I don’t quite know what happened to the neckband on this top, but it looks really buckled. Bit annoying, but again, I noticed when I’d done all the stitching and what can I say, I’m lazy!

This was the smallest remnant I used for any Inari tee so I really had to piece together the back panel. I slightly wish I’d pieced the front too, though I do kind of like the sleek front and pieced back.

In case you hadn’t guessed, I think the Inari is my favourite boxy tee pattern, though there are so many other options out there. I do kind of want to try some other patterns but how many t-shirts does someone who lives in the UK need?!

What’s your favourite tee pattern?
 

Black Skinny Dawn Jeans

After sharing all my many, many shirt, now comes the sharing of the multiple pairs of jeans I’ve made while being furloughed (5 in total for those keeping count!)

This is another pair of Megan Nielsen Dawn Jeans. I bought this lovely (and really quite stretchy) black denim from Fabric Godmother absolutely ages ago and was going to make Ginger Jeans, but after finding I much preferred the fit of the Dawns I changed my plans.

I made the size 4, as with my first pair. I took the same 2cm off the back seam before putting on the waistband.

Because I was planning for these to be Gingers, I had already bought a zip and luckily you can follow the sewalong for the Ash Jeans on Megan Nielsen’s blog for how to install a jeans fly instead of buttons. Thankfully it’s super easy! And I think I prefer zips to buttons generally when it comes to flies – I find buttons gape no matter how well you’ve installed them.

The other adjustments I made to the fit of this pair was to make the legs more skinny than they straight leg version I made the first time. Also with this denim being stretchy, I knew I’d have to check the fit from scratch. I did start to write down how much I took off the legs – 2cm off inner leg seams, grading to 4cm at the crotch and taking in the outside leg seams too to make sure the seams still went as vertically as possible down my legs. I initially took them in too much at the ankle and couldn’t get them on and off so I had to let them out a bit! Lol! Good job I kept trying them on!

I did a 5cm hem again for this pair to get them to just about sit on my ankles – I particularly like how they look with my Birkenstocks.

I used my first pair to figure out where to put the back pockets – so much easier once you’ve done it once than to keep trying to twist around to see your own arse in the mirror!

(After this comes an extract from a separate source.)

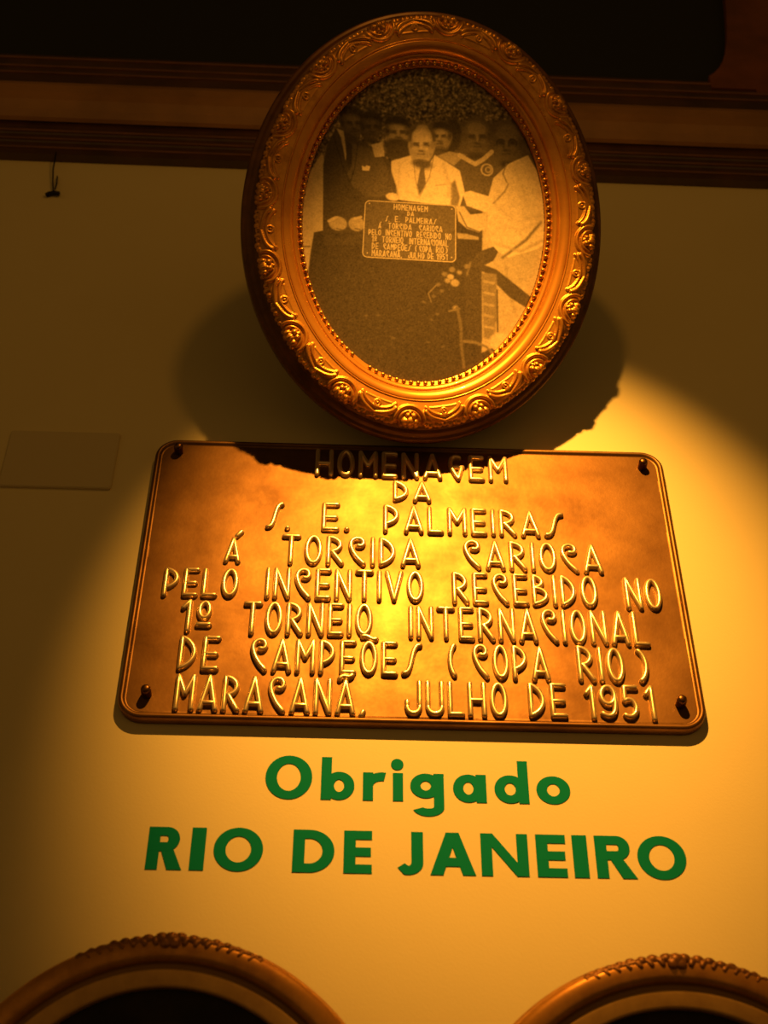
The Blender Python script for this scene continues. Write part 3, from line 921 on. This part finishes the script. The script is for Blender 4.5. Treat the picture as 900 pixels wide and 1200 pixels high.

I decided to do matching black top-stitching instead of the standard mustard jeans colour as I had a pair of rtw black skinny jeans years ago with matching top-stitching.

I’m not gonna lie, btw, I’m pretty pleased with the fit of these jeans – I’m sure it’s not perfect but it’s better than pretty much every pair of rtw ones I owned in the past!

Maybe if I make some more jeans (though I think for now 6 pairs is enough for my wardrobe!) then I might do a fun top-stitching design on the back pockets.

I’m so glad I had enough time while being furloughed (though the longer it goes on the more I’m worried whether I’ll have a job to get back to at all) to really have the time to make jeans. It always seemed too complicated and involved to want to do during one or two sewing days, so I’d often pick something easier to complete in a shorter space of time – though, of course, jeans don’t take quite as long as I feared!